Sure, boring conventions happen all the time here. But nobody races to get the networks to cover them live. The only time mainstream America hears about any of our expos or meetings is when they involve hot new technology, beauty pageant contestants, porn or, perhaps, animals.

Much is being made of how the Republican National Committee is now toying with the idea of a July convention, a quieter span for convention business in Vegas than the August time frame of quadrennials past. That provided good initial cover for Vegas to say, “Oh, alright, we’ll think about it.” But in the cha-ching years, that wouldn’t have been enough. It just wasn’t seen as a big enough piece of business or aligned with the destination’s goals.
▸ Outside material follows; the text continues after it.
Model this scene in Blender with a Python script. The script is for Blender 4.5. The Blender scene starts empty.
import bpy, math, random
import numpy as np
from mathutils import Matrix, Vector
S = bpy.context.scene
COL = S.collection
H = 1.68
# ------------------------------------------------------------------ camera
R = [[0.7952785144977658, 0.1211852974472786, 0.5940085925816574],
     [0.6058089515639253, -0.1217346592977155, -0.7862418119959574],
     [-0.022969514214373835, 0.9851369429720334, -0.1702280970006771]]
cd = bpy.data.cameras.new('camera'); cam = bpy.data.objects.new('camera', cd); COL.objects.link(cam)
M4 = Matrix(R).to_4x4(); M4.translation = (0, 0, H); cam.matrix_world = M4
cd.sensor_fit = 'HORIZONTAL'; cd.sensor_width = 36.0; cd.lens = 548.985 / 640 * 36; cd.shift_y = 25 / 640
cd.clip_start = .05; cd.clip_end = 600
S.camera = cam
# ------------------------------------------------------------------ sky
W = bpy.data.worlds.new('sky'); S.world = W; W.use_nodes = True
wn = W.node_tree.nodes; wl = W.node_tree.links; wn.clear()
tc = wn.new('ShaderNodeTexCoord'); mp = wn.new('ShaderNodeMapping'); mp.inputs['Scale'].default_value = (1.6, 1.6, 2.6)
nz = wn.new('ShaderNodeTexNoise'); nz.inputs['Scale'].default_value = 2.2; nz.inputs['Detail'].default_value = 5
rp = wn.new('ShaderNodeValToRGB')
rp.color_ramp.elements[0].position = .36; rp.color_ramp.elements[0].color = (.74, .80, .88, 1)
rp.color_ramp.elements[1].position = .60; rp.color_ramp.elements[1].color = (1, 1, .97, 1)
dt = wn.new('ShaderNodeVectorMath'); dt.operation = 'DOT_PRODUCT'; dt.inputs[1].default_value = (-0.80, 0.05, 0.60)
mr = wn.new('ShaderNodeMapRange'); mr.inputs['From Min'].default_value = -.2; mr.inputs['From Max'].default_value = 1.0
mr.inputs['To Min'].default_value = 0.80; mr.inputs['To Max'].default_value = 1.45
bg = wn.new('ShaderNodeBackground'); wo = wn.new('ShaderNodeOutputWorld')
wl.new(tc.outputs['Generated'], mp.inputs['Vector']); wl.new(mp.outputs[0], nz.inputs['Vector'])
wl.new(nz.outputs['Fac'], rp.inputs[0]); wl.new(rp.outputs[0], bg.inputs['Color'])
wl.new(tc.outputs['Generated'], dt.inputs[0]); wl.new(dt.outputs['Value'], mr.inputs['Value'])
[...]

To that end, the Vegas gods best be careful what they wish for here. The 15,000 journalists flooding the Strip for the RNC will be looking for seedy, not shiny. They’ll look at Las Vegas not as some post-modern urban utopia but as a microcosm of every social ill that comes up in the 2016 campaign. The close-up won’t be so much fun when our schools, our immigration problems, our never-opened Strip behemoths and our jails become the focus of an onslaught of international media coverage.

There was something delicious to me about Vegas’ past disinterest in owning the national political stage. Nevada already earns its share of notice because of its swing-state status and Senate Majority Leader Harry Reid’s high profile, so it had no bearing on our political stature or power. But while Kansas City and Tampa and Charlotte and Minneapolis were so needy for national attention and legitimacy that they’d let a political party violate them in every conceivable manner, it was nice that Vegas didn’t have to play that way.

It is a measure of just how far we’ve fallen that we’re game now.

Steve Friess is a freelance journalist based in Ann Arbor, Michigan. His work has appeared in the New York Times, Newsweek and USA Today, among many other outlets.